Published: Saturday, July 17, 2010, 11:00 AM
Surveys of coastal oyster grounds have discovered extensive deaths of the shellfish, further threatening an industry already in free-fall because of BP's oil spill in the Gulf of Mexico.
Matthew Hinton, The Times-Picayune archive
Oysters use salt water to make their shells and need it to keep their vital membranes working properly. Here, boat captain Sal Gagliano holds up open and dead oyster shells raked up in Bay Gardene on June 27.

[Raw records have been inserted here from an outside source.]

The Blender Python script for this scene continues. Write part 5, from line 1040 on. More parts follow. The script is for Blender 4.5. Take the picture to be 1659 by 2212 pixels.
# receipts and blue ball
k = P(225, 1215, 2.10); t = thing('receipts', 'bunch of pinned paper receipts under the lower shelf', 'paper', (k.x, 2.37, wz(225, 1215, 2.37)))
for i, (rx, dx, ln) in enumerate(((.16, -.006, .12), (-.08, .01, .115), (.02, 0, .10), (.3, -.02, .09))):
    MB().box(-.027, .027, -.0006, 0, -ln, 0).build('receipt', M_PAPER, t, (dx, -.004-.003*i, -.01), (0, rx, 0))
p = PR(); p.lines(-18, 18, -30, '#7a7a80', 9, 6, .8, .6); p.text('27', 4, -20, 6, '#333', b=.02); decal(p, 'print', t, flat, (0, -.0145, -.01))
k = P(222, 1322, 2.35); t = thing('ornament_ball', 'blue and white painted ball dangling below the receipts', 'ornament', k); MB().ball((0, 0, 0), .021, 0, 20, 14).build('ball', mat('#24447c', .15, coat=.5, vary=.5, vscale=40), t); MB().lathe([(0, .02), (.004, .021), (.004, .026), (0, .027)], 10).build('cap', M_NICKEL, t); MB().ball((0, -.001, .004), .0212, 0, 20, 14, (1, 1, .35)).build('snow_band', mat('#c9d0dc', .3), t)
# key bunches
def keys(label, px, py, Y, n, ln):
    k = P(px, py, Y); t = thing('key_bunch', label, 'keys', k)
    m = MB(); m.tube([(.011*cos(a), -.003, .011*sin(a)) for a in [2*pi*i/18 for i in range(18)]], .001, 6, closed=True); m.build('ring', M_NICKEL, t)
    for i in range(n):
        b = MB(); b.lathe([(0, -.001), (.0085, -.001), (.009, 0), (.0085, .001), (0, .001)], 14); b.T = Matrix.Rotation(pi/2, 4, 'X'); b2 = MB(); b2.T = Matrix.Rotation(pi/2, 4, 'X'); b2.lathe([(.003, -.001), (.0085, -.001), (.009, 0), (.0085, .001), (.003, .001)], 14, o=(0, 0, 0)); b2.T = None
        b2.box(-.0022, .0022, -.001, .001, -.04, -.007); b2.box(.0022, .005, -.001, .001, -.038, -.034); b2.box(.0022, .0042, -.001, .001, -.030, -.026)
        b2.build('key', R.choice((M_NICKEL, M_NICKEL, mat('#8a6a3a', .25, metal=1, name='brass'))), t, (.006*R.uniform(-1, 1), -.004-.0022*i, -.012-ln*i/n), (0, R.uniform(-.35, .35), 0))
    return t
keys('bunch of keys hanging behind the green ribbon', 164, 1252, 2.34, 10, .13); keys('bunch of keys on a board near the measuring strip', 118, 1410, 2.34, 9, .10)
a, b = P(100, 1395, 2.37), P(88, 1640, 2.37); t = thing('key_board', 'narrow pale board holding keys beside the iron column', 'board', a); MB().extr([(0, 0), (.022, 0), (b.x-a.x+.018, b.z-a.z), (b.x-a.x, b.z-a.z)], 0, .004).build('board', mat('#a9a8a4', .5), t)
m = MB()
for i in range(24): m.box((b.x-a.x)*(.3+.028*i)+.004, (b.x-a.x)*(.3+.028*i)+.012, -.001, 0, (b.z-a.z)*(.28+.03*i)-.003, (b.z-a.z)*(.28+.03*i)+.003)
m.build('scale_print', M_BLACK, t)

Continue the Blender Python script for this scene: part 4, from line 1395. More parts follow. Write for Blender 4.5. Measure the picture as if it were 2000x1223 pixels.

The deaths are blamed on the opening of release valves on the Mississippi River in an attempt to use fresh water to flush oil out to sea. Giant diversion structures at Caernarvon and Davis Pond have been running since April 25 on the orders of Louisiana Gov. Bobby Jindal and local officials with the consent of the Army Corps of Engineers.
For the past 82 days, about 30,000 cubic feet of water per second has flowed into coastal Louisiana, enough to fill the Louisiana Superdome, home to the New Orleans Saints football team, nearly once an hour.
"What I saw does not look good," Patrick Banks, oyster manager for the Louisiana Department of Wildlife and Fisheries, said in an e-mail. He said he found no evidence of oil on the reefs east of the Mississippi River, but he said they "looked to be fallow reef."